Why Marketing Feels So Hard and How to Make It Feel Human Again
For many indie creators — writers, artists, small publishers — marketing isn’t just difficult. It feels wrong.
Not because we don’t understand the mechanics. But because the language of marketing often clashes with the reasons we create in the first place.
We write to explore, to remember, to make sense of things.
Marketing asks us to perform, to optimize, to repeat ourselves loudly.
No wonder it feels heavy.
The Quiet Resistance to “Selling Yourself”
Marketing is supposed to be about visibility. But for many creatives, visibility feels uncomfortably close to exposure.
There’s a fear underneath the resistance:
What if I talk about my work and it sounds arrogant?
What if I simplify something that took years to make?
What if the work is dismissed before it’s truly seen?
So we delay.
We post half-heartedly.
We disappear for weeks, then feel guilty for not being “consistent.”
This isn’t laziness. It’s a mismatch of values.
When Marketing Becomes a Mask
Most marketing advice pushes toward polish and certainty:
- Speak confidently.
- Position yourself clearly.
- Repeat the same message again and again
But creative work is rarely neat. It’s exploratory, uncertain, full of edges.
When marketing asks us to sound finished while we still feel in progress, it creates friction. The result? Marketing starts to feel like wearing a mask that doesn’t quite fit.
Reframing Marketing as Conversation
What if marketing didn’t mean convincing?
What if it simply meant inviting?
At its most human, marketing is not persuasion. It’s context.
It’s saying:
Here’s what I’m working through.
Here’s what this piece came from.
Here’s why this story mattered to me.
When framed this way, marketing becomes closer to storytelling, not separate from it.
Sharing Process, Not Just Outcomes
Readers don’t connect only with finished books. They connect with the questions behind them.
Instead of:
“Buy my book.”
Try:
“This story came from a fear I didn’t know how to name.”
“I rewrote this chapter twelve times before it finally felt honest.”

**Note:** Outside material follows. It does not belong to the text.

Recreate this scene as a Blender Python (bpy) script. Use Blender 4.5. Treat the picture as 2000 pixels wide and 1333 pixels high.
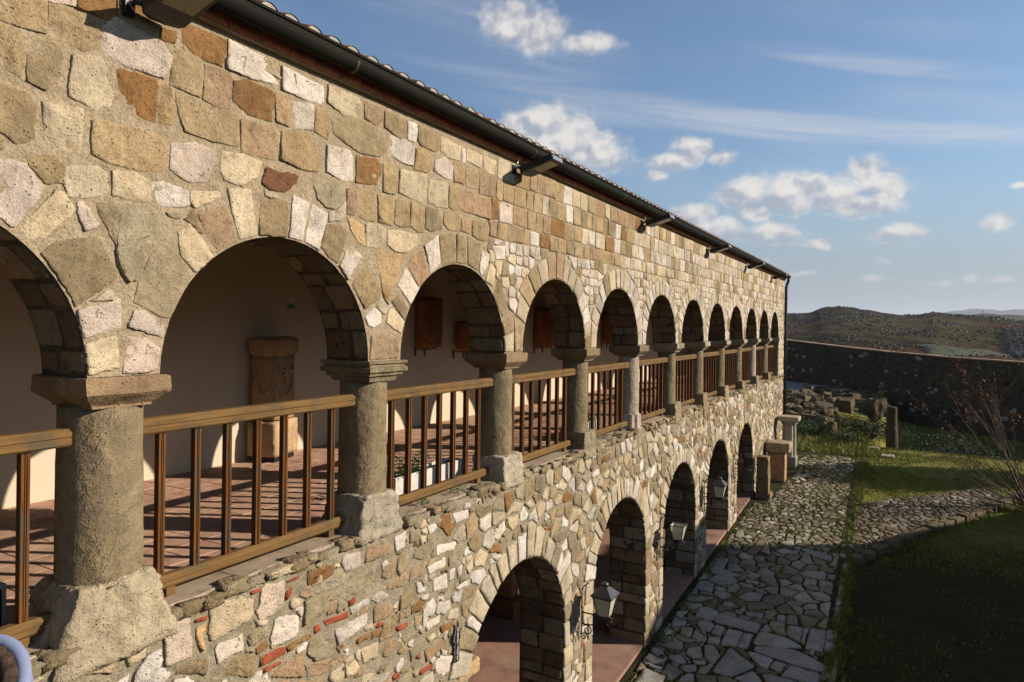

“This book exists because I couldn’t stop thinking about this one moment.”
Process builds trust. Perfection creates distance.
Letting Smallness Be Enough
Another reason marketing feels hard? We’re taught to think in terms of scale.
More followers.
More reach.
More conversions.
But meaningful work doesn’t need mass attention to matter.
A small, engaged circle — people who read closely, respond thoughtfully, return — is not a failure of marketing. It’s often a sign of alignment.
Human marketing values resonance over reach.
Making Marketing Feel Human Again
Marketing starts to feel lighter when:
You speak the way you’d speak to one attentive reader.
You allow uncertainty instead of pretending mastery.
You share fragments, not slogans.
You show up regularly, but imperfectly.
It doesn’t have to be loud. It doesn’t have to be constant. It doesn’t have to feel like a performance. It only needs to feel true.
A Different Measure of Success
Instead of asking:
Did this post perform well?
Try asking:
Did this sound like me?
Did it create recognition rather than pressure?
Did it invite someone in, rather than shout at them?
When marketing aligns with your values, it stops draining you. It starts sustaining you.
And slowly, quietly, it becomes what it was meant to be all along: A bridge between the work you make and the people it’s meant for.